►

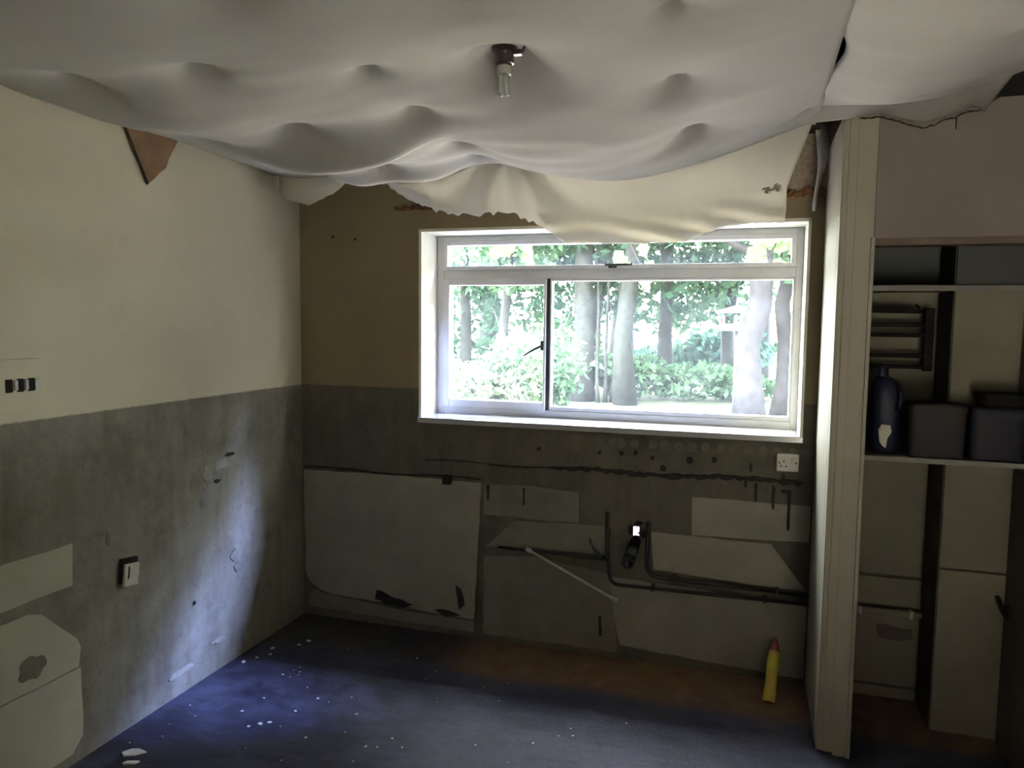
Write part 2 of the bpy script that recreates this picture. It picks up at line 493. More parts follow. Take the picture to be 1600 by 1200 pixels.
# --- left wall: paint left behind by wall units, scars
def poly_on_left(name, pts, mat, t=0.004):
    b = MB(); b.prism(pts, 'x', -0.002, t)
    return b.build(name, mat, wall_left)
def poly_on_back(name, pts, mat, t=0.004, parent=None):
    b = MB(); b.prism(pts, 'y', 0.002, -t)
    return b.build(name, mat, parent or wall_back)

def ragged(pts, step=0.03, amp=0.004, seed=1):
    rr = random.Random(seed); out = []
    n = len(pts)
    for i in range(n):
        a = pts[i]; c = pts[(i + 1) % n]
        L = math.hypot(c[0] - a[0], c[1] - a[1]); m = max(1, int(L / step))
        for k in range(m):
            f = k / m
            j = amp if k else 0
            out.append((a[0] + (c[0] - a[0]) * f + rr.uniform(-j, j), a[1] + (c[1] - a[1]) * f + rr.uniform(-j, j)))
    return out

poly_on_left('paint_patch', ragged([(-2.3, .665), (-1.474, .659), (-1.467, .812), (-2.3, .812)], .08, .003, 3), M['patch_left'])
poly_on_left('paint_patch', ragged([(-2.3, .352), (-1.46, .352), (-1.449, .425), (-1.465, .46), (-1.60, .60), (-1.65, .618), (-2.3, .618)], .07, .003, 4), M['patch_left'])
poly_on_left('paint_patch', ragged([(-2.3, .04), (-1.50, .04), (-1.455, .09), (-1.449, .16), (-1.452, .345), (-2.3, .345)], .07, .003, 5), M['patch_left'])
poly_on_left('plaster_scar', ragged([(-1.69, .40), (-1.63, .385), (-1.59, .42), (-1.60, .455), (-1.65, .475), (-1.69, .45)], .012, .007, 6), M['scar'], .0055)
for k, (y0, z0, sy, sz, mt) in enumerate([(-.83, .90, .04, .055, 'scar'), (-.75, .93, .045, .05, 'scar_pale'), (-.66, .955, .055, .04, 'scar_pale'),
                                          (-.60, .99, .05, .012, 'sealant'), (-.69, .882, .035, .012, 'dark'), (-.79, .80, .022, .025, 'scar'),
                                          (-.585, .50, .03, .04, 'scar'), (-.56, .44, .03, .03, 'scar'), (-1.31, .78, .012, .035, 'scar'), (-1.34, .81, .04, .01, 'scar'),
                                          (-.95, .10, .10, .018, 'scar_pale'), (-.70, .14, .06, .015, 'scar_pale'), (-.5, .08, .05, .03, 'scar_pale')]):
    rr = random.Random(40 + k)
    pts = [(y0 + sy * math.cos(a * pi / 8) * rr.uniform(.45, 1), z0 + sz * math.sin(a * pi / 8) * rr.uniform(.45, 1)) for a in range(16)]
    poly_on_left('plaster_scar', pts, M[mt], .0015 + .0003 * k)
b = MB(); b.lathe([(.008, 0), (.009, .004), (.004, .006)], (0, 0, 0), 10)
o = b.build('wall_plug', M['dark'], wall_left); o.rotation_euler = (0, pi / 2, 0); o.location = (0, -.859, .371)
# brown torn triangle below the sheet edge
b = MB(); b.prism(ragged([(-1.18, 2.352), (-1.065, 2.145), (-1.03, 2.17), (-1.0, 2.20), (-.965, 2.225), (-.945, 2.27), (-.885, 2.362)], .04, .004, 8), 'x', .0, .009)
tri = tag(b.build('torn_lining', M['brown_paper']), 'brown torn triangle of lining paper on the left wall below the sheet', 'torn paper')
b = MB(); b.prism([(-1.182, 2.352), (-1.068, 2.142), (-1.063, 2.148), (-1.176, 2.352)], 'x', .006, .014)
b.build('curled_edge', M['sealant'], tri)

# --- back wall: paint patches, sealant line, adhesive dabs
poly_on_back('paint_patch', ragged([(.012, .805), (.02, .24), (.045, .19), (.10, .155), (.17, .135), (.42, .125), (.55, .135), (.70, .11), (1.0, .10), (1.02, .45), (1.035, .812), (.5, .815)], .05, .003, 11), M['patch'], .012)
poly_on_back('paint_patch', ragged([(.03, .09), (.06, .15), (.18, .125), (.42, .115), (.52, .10), (.70, .095), (1.0, .09), (1.0, .03), (.5, .04), (.03, .05)], .05, .004, 12), M['patch_dull'], .006)
poly_on_back('plaster_scar', ragged([(.45, .19), (.52, .17), (.60, .155), (.66, .135), (.60, .11), (.50, .115), (.44, .14)], .03, .008, 13), M['dark'], .0135)
poly_on_back('plaster_scar', ragged([(.78, .125), (.86, .13), (.93, .11), (.85, .095)], .03, .005, 14), M['sealant'], .0135)
poly_on_back('plaster_scar', ragged([(.90, .27), (.93, .25), (.95, .17), (.92, .14), (.91, .2)], .03, .005, 15), M['sealant'], .0135)
poly_on_back('paint_patch', ragged([(1.045, .65), (1.535, .648), (1.533, .80), (1.30, .815), (1.045, .808)], .06, .003, 16), M['patch_dull'], .005)
poly_on_back('paint_patch', ragged([(1.05, .48), (1.21, .632), (1.45, .64), (1.67, .645), (1.69, .50), (1.10, .49)], .06, .003, 17), M['patch_dull'], .0055)
poly_on_back('paint_patch', ragged([(1.90, .46), (1.88, .64), (2.10, .637), (2.42, .633), (2.575, .43), (2.2, .445)], .06, .003, 18), M['patch'], .006)
poly_on_back('paint_patch', ragged([(1.69, .40), (2.575, .375), (2.578, .12), (2.578, .03), (2.2, .045), (1.75, .07), (1.72, .20)], .06, .004, 19), M['patch'], .005)
poly_on_back('paint_patch', ragged([(1.047, .03), (1.05, .44), (1.30, .46), (1.70, .41), (1.72, .19), (1.73, .03)], .06, .004, 20), M['patch_dull'], .0045)
poly_on_back('paint_patch', ragged([(2.07, .643), (2.37, .650), (2.575, .66), (2.575, .82), (2.30, .822), (2.066, .822)], .06, .002, 21), M['patch'], .009)
poly_on_back('plaster_scar', ragged([(1.64, .20), (1.655, .20), (1.66, .10), (1.645, .10)], .03, .003, 22), M['sealant'], .007)
poly_on_back('plaster_scar', ragged([(1.06, .80), (1.08, .805), (1.075, .73), (1.065, .72)], .02, .003, 24), M['sealant'], .007)
poly_on_back('plaster_scar', ragged([(1.25, .80), (1.262, .80), (1.262, .72), (1.25, .71)], .02, .003, 25), M['sealant'], .007)
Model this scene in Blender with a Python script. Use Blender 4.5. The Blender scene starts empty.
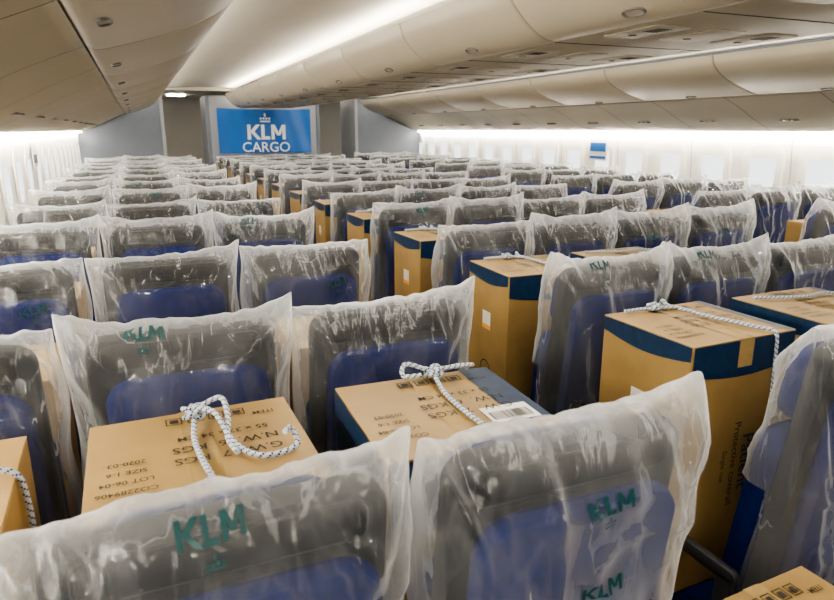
import bpy, bmesh, math, random
from mathutils import Vector, Matrix, noise
random.seed(7)
SC=bpy.context.scene
COL=SC.collection

# ---------------------------------------------------------------- materials
def nmat(name):
    m=bpy.data.materials.new(name); m.use_nodes=True
    nt=m.node_tree; nt.nodes.clear()
    return m,nt
def simple(name,col,rough=0.5,var=0.06,scale=8.0,bump=0.0,bscale=200,emis=None,spec=0.5,metal=0.0):
    m,nt=nmat(name)
    o=nt.nodes.new('ShaderNodeOutputMaterial'); p=nt.nodes.new('ShaderNodeBsdfPrincipled')
    tc=nt.nodes.new('ShaderNodeTexCoord'); n=nt.nodes.new('ShaderNodeTexNoise')
    n.inputs['Scale'].default_value=scale; n.inputs['Detail'].default_value=4
    r=nt.nodes.new('ShaderNodeValToRGB')
    r.color_ramp.elements[0].position=0.3; r.color_ramp.elements[1].position=0.7
    r.color_ramp.elements[0].color=tuple(max(0,c*(1-var)) for c in col)+(1,)
    r.color_ramp.elements[1].color=tuple(min(1,c*(1+var)) for c in col)+(1,)
    L=nt.links.new
    L(tc.outputs['Object'],n.inputs['Vector']); L(n.outputs['Fac'],r.inputs['Fac']); L(r.outputs['Color'],p.inputs['Base Color'])
    p.inputs['Roughness'].default_value=rough; p.inputs['Metallic'].default_value=metal
    p.inputs['Specular IOR Level'].default_value=spec
    if bump>0:
        n2=nt.nodes.new('ShaderNodeTexNoise'); n2.inputs['Scale'].default_value=bscale
        b=nt.nodes.new('ShaderNodeBump'); b.inputs['Strength'].default_value=bump; b.inputs['Distance'].default_value=0.002
        L(tc.outputs['Object'],n2.inputs['Vector']); L(n2.outputs['Fac'],b.inputs['Height']); L(b.outputs['Normal'],p.inputs['Normal'])
    if emis:
        p.inputs['Emission Color'].default_value=tuple(emis[0])+(1,); p.inputs['Emission Strength'].default_value=emis[1]
    L(p.outputs[0],o.inputs[0])
    return m
M={}
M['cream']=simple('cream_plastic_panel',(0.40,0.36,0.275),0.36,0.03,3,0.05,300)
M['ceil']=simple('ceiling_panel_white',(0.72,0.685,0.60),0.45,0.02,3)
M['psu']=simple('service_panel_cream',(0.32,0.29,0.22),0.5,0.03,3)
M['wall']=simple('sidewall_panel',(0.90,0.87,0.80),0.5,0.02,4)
M['shade']=simple('window_shade',(0.80,0.77,0.70),0.5,0.02,4)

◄

| OBJECTIVE |
Quote, exactly and only, the lines from the first line of the data above through the line containing "return b.build(name, mat, parent". The pictures do not belong in it.

| SOLUTION |
Write part 2 of the bpy script that recreates this picture. It picks up at line 493. More parts follow. Take the picture to be 1600 by 1200 pixels.
# --- left wall: paint left behind by wall units, scars
def poly_on_left(name, pts, mat, t=0.004):
    b = MB(); b.prism(pts, 'x', -0.002, t)
    return b.build(name, mat, wall_left)
def poly_on_back(name, pts, mat, t=0.004, parent=None):
    b = MB(); b.prism(pts, 'y', 0.002, -t)
    return b.build(name, mat, parent or wall_back)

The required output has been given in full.